Ognuno vede il grande ruolo che hanno assunto i laici e le coppie – comprese le coppie con figli – nella vita della Chiesa, nelle attività di carità, catechetiche e missionarie. E’ evidente l’influenza che nell’assunzione di questo ruolo hanno avuto gli insegnamenti conciliari.

Girando negli ambienti di Chiesa siamo ogni giorno sorpresi dal gran numero di famiglie che si fanno carico dell’accoglienza di ogni sorta di bisognosi, o che partono per la missione alle genti. A questa “maturità ecclesiale” che ci appare pienamente riconosciuta non si accompagna un analogo riconoscimento della maturità ad extra, cioè verso l’esterno, verso il mondo.

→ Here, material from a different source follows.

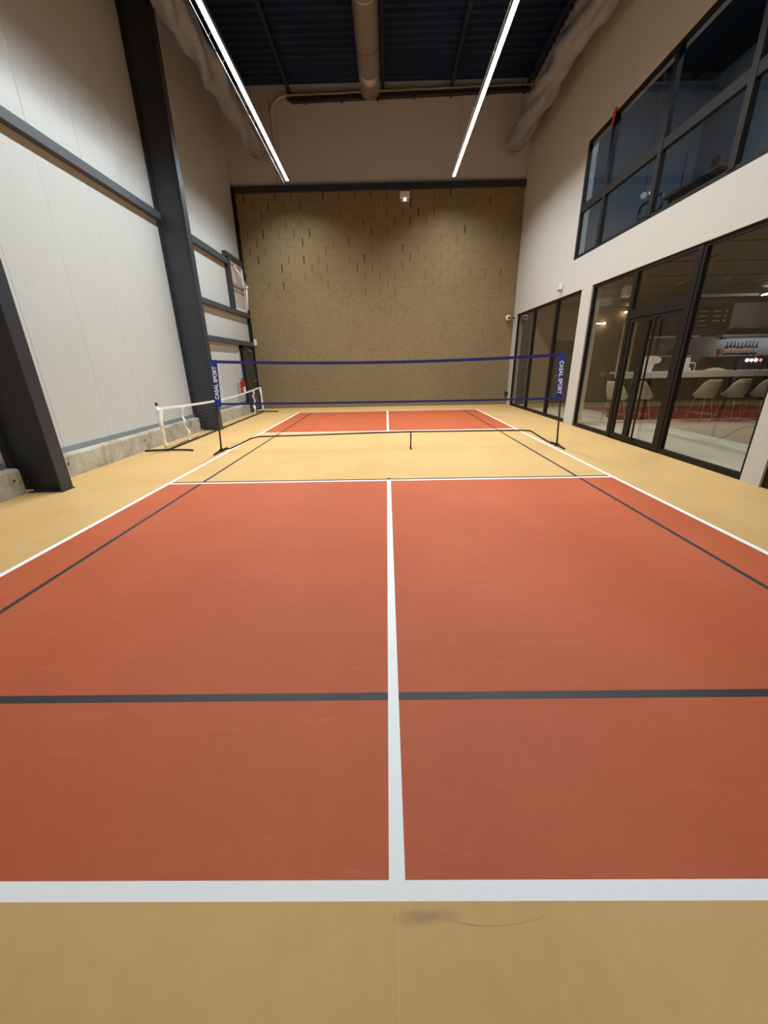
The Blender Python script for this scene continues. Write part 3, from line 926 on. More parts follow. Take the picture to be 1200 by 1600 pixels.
def badminton_net():
    L = (0, 0, 0)
    t = thing('badminton_net', L, 'wide blue badminton net on thin black posts across the court', 'badminton net')
    px = lambda s, z: s * (3.135 - 0.062 * z)
    Ytop = 0.0

    def foot(s):
        MB().tube([(s * 3.135, -0.33, 0.014), (s * 3.135, -0.26, 0.02), (s * 3.135, 0.0, 0.028), (s * 3.135, 0.22, 0.02), (s * 3.135, 0.28, 0.014)], 0.017, 10).bbox(s * 3.135 - 0.03, s * 3.135 + 0.03, -0.05, 0.05, 0.004, 0.05, 0.006).build('foot', M['black_plastic'], t, L)

    def post(s):
        MB().tube([(px(s, 0.03), 0, 0.03), (px(s, 0.85), 0, 0.85), (px(s, 1.60), 0, 1.60)], [0.016, 0.0145, 0.013], 12).build('post', M['black_tube'], t, L)

    for s in (-1, 1):
        foot(s); post(s)
    # raised cross bar, bent down to the feet, on a middle leg
    bar = [(-3.10, 0, 0.035), (-2.95, 0, 0.06), (-2.75, 0, 0.145), (-2.55, 0, 0.235), (-2.42, 0, 0.268), (-2.2, 0, 0.272), (-1.5, 0, 0.281), (-0.7, 0, 0.296), (0.0, 0, 0.305),
           (0.42, 0, 0.310), (1.2, 0, 0.307), (2.0, 0, 0.303), (2.50, 0, 0.298), (2.62, 0, 0.285), (2.76, 0, 0.20), (2.93, 0, 0.10), (3.03, 0, 0.05), (3.11, 0, 0.035)]
    MB().tube(bar, 0.0135, 10).build('crossbar', M['black_tube'], t, L)
    MB().tube([(0.42, 0, 0.31), (0.42, 0, 0.02)], 0.013, 10).bbox(0.405, 0.435, -0.10, 0.10, 0.003, 0.02, 0.004).build('centre_leg', M['black_tube'], t, L)
    # bands
    zt = lambda x: 1.535 + 0.065 * (x / 3.03) ** 2
    zb = lambda x: 0.865 - 0.005 * (x / 3.0) + 0.012 * (x / 3.0) ** 2
    n = 24
    for nm, zf, hh, w, m in (('top_band', zt, 0.048, 3.02, 'blue_dark'), ('bottom_band', zb, 0.036, 3.05, 'blue_dark')):
        v, f = [], []
        for i in range(n + 1):
            x_ = -w + 2 * w * i / n
            for dy, dz in ((-0.004, 0), (0.004, 0), (0.004, -hh), (-0.004, -hh)):
                v.append((x_, dy, zf(x_) + dz))
        for i in range(n):
            for k in range(4):
                f.append((i * 4 + k, i * 4 + (k + 1) % 4, (i + 1) * 4 + (k + 1) % 4, (i + 1) * 4 + k))
        f += [(0, 1, 2, 3), tuple(n * 4 + k for k in range(4))]
        MB().add(v, f).build(nm, M[m], t, L)
    # side sleeves with lettering
    for s in (-1, 1):
        b0, b1 = 0.815, 1.605
        ax = lambda z: px(s, z)
        wi = 0.085
        q = []
        for z in (b0, b1):
            xo = ax(z) + s * 0.022
            xi = ax(z) - s * wi
            q.append((xo, xi))
        v = [(q[0][0], -0.019, b0), (q[0][1], -0.012, b0), (q[1][1], -0.012, b1), (q[1][0], -0.019, b1),
             (q[0][0], 0.019, b0), (q[0][1], 0.004, b0), (q[1][1], 0.004, b1), (q[1][0], 0.019, b1)]
        f = [(0, 1, 2, 3), (4, 5, 6, 7), (0, 1, 5, 4), (1, 2, 6, 5), (2, 3, 7, 6), (3, 0, 4, 7)]
        sl = MB().add(v, f).build('side_sleeve', M['blue'], t, L)
        me = text_mesh('CASAL SPORT', 0.112)
        me.materials.append(M['white_print'])
        lo = min(p.co.x for p in me.vertices); hi = max(p.co.x for p in me.vertices)
        k = 0.55 / (hi - lo)
        zc = 1.225 if s < 0 else 1.205
        xc = ax(zc) - s * 0.037
        th = math.atan(0.062) * s      # the sleeve leans with its post
        for p in me.vertices:
            a, b = (p.co.x - (lo + hi) / 2) * k, p.co.y * 0.82
            if s < 0:       # reads upwards
                dx, dz = -b, a
            else:           # reads downwards
                dx, dz = b, -a
            p.co = Vector((xc + dx - s * 0.062 * dz, -0.0205 - p.co.z * 0.5, zc + dz))
        lt = bpy.data.objects.new('lettering', me)
        COL.objects.link(lt)
        lt.parent = sl
    # mesh of fine threads
    mb = MB()
    th_ = 0.0006
    x_ = -2.90
    while x_ < 2.905:
        z1, z0 = zt(x_) - 0.045, zb(x_)
        mb.add([(x_ - th_, 0, z0), (x_ + th_, 0, z0), (x_ + th_, 0, z1), (x_ - th_, 0, z1), (x_, th_, z0), (x_, th_, z1)], [(0, 1, 2, 3), (1, 4, 5, 2), (4, 0, 3, 5)])
        x_ += 0.021
    for k in range(1, 31):
        fr = k / 31
        for i in range(12):
            xa, xb = -2.92 + 5.84 * i / 12, -2.92 + 5.84 * (i + 1) / 12
            za = zb(xa) + (zt(xa) - 0.045 - zb(xa)) * fr
            zc = zb(xb) + (zt(xb) - 0.045 - zb(xb)) * fr
            mb.add([(xa, 0, za - th_), (xb, 0, zc - th_), (xb, 0, zc + th_), (xa, 0, za + th_), (xa, th_, za), (xb, th_, zc)], [(0, 1, 2, 3), (0, 1, 5, 4), (3, 2, 5, 4)])
    nt = mb.build('netting', M['thread'], t, L)
    return t


badminton_net()


def crumpled_band(path, w, seed, axis='Y'):
    """strip of hanging cloth folded along its length"""
    r = random.Random(seed)
    v, f = [], []
    k = len(path)
    m = 5
    for i, (x, y, z) in enumerate(path):
        tw = r.uniform(0.55, 1.0)
        for j in range(m):
            u = (j / (m - 1) - 0.5) * w * tw
            v.append((x + r.uniform(-0.012, 0.012) + (0.012 if j % 2 else -0.012), y + u, z + r.uniform(-0.006, 0.006)))
    for i in range(k - 1):
        for j in range(m - 1):
            f.append((i * m + j, i * m + j + 1, (i + 1) * m + j + 1, (i + 1) * m + j))
    b = len(v)
    v += [(p[0] - 0.006, p[1], p[2]) for p in v]
    f += [tuple(q + b for q in ff)[::-1] for ff in f]
    for i in range(k - 1):
        f.append((i * m, (i + 1) * m, (i + 1) * m + b, i * m + b))
        f.append((i * m + m - 1, (i + 1) * m + m - 1, (i + 1) * m + m - 1 + b, i * m + m - 1 + b))
    return MB().add(v, f, 0, True)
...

Ancora molto serrata – almeno in Italia – è la tutela che il mondo ecclesiastico esercita sull’impegno sociale e politico dei laici cristiani. Ancora insufficiente è il riconoscimento di quella “giusta libertà che a tutti compete nella città terrestre” (Lumen Gentium 37).

Continuamente ci troviamo di fronte a indicazioni episcopali riguardanti decisioni governative, leggi, elezioni, referendum. Questa sarebbe materia specifica del laicato. In questo campo c’è forse un difetto nostro, dei laici e uno speculare degli ecclesiastici:

–         noi dovremmo essere più propositivi, meno timidi, più capaci di concertazione tra noi ogni volta che la politica tocca i convincimenti cristiani;

–         i pastori probabilmente dovrebbero fare un passo indietro e limitarsi a ricordare la meta a cui tendere (poniamo: la difesa della vita), senza assumersi responsabilità riguardo ai mezzi con cui arrivarvi (con questa o quella legge, questo o quel modo di partecipare al referendum).

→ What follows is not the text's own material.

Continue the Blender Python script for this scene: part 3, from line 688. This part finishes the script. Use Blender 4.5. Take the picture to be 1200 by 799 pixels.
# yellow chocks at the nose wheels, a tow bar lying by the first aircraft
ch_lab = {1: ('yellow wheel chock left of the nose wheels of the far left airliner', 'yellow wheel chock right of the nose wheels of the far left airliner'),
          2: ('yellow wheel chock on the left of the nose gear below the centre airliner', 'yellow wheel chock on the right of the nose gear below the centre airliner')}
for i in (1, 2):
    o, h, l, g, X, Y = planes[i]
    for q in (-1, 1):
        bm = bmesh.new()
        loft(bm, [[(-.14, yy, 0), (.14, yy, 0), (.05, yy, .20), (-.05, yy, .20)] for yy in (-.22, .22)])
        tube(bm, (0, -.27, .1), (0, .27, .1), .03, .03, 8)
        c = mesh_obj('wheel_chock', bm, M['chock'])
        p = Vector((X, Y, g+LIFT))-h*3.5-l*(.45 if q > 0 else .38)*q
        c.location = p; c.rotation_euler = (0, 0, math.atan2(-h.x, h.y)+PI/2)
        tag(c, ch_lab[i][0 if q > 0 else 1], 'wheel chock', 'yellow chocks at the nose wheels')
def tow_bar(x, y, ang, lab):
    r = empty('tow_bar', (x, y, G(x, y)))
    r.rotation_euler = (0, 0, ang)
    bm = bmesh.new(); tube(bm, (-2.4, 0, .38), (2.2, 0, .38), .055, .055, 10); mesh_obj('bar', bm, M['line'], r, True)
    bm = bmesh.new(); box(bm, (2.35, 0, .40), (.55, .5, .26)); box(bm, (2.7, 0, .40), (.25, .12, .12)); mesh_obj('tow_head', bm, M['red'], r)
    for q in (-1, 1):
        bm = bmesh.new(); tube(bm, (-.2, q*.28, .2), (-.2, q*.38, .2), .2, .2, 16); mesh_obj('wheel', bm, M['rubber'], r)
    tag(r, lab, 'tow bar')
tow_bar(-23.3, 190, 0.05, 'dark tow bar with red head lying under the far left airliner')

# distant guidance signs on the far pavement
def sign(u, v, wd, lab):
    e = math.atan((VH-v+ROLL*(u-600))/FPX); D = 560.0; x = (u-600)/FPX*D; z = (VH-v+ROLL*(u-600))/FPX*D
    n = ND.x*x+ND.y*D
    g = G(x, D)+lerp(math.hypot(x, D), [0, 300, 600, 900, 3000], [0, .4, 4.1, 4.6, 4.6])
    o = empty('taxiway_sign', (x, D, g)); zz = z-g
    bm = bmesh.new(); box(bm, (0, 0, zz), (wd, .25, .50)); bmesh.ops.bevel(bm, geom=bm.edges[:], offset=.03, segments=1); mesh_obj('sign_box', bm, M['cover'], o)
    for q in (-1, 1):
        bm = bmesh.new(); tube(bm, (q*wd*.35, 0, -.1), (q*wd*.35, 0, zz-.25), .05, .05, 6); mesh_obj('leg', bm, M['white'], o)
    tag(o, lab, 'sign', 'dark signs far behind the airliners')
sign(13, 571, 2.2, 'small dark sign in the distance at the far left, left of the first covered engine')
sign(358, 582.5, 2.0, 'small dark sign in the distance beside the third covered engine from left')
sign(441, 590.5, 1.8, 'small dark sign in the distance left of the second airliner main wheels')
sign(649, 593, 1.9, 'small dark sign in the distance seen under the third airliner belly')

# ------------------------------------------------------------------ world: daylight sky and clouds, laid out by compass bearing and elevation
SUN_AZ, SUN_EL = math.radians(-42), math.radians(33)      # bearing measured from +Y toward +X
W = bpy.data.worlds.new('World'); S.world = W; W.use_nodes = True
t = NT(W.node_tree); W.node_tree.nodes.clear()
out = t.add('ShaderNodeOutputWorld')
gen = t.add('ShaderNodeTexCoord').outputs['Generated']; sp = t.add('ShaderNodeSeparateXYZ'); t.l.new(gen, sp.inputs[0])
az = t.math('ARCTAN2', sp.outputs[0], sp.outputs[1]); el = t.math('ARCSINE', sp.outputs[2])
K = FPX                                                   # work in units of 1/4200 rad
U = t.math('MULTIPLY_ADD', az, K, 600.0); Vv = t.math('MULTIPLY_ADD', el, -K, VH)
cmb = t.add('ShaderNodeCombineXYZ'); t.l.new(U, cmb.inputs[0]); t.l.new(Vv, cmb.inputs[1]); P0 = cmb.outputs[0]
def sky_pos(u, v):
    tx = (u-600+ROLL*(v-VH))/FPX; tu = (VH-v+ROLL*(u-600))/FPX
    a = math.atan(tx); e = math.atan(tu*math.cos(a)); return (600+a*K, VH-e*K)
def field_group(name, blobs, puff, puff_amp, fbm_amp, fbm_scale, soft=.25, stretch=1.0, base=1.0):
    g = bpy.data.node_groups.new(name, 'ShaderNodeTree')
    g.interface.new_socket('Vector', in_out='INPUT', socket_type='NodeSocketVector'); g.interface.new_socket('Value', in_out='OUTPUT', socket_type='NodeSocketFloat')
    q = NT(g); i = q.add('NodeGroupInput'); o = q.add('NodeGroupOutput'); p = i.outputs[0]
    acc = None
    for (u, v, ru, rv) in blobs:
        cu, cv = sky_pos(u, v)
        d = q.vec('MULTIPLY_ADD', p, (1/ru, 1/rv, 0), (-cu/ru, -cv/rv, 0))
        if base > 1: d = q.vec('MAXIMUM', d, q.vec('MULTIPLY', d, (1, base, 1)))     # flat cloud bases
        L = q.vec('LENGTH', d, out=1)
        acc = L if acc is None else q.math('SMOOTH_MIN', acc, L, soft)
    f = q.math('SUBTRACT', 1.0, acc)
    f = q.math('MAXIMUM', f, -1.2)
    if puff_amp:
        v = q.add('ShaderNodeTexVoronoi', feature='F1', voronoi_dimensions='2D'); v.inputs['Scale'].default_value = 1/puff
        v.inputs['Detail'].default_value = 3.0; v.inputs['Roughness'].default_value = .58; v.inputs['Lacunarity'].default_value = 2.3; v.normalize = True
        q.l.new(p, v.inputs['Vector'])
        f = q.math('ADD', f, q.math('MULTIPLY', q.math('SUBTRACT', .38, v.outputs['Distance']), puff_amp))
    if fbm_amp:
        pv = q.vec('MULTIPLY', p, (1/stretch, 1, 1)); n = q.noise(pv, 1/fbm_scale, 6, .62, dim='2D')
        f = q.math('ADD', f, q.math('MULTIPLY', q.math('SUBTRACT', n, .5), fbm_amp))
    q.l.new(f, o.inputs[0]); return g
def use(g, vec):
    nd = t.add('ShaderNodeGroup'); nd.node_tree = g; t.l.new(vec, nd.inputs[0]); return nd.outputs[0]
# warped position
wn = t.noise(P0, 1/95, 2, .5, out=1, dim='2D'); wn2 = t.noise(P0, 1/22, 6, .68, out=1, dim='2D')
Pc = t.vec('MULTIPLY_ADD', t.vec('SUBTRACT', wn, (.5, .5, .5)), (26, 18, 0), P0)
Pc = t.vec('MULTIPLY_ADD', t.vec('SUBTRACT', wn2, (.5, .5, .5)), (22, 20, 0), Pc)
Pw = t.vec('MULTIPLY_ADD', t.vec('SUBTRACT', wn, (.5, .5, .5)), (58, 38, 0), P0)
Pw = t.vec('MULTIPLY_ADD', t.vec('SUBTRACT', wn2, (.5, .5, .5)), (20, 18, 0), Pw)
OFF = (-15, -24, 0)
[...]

Sono forse tre i passi indietro che noi laici ci aspetteremmo dal clero, in applicazione al Vaticano II e ai quali dovrebbero accompagnarsi altrettanti nostri passi avanti:

–         questo riguardante la politica,

–         l’altro trattato sopra riguardo ai ruoli ecclesiali che non implicano il sacerdozio e la giurisdizione,

–         un terzo – cui non abbiamo accennato – relativo alla predicazione in materia di vita sessuale e familiare. Anch’essa, come la costruzione della città terrena, va recuperata alla responsabilità laicale.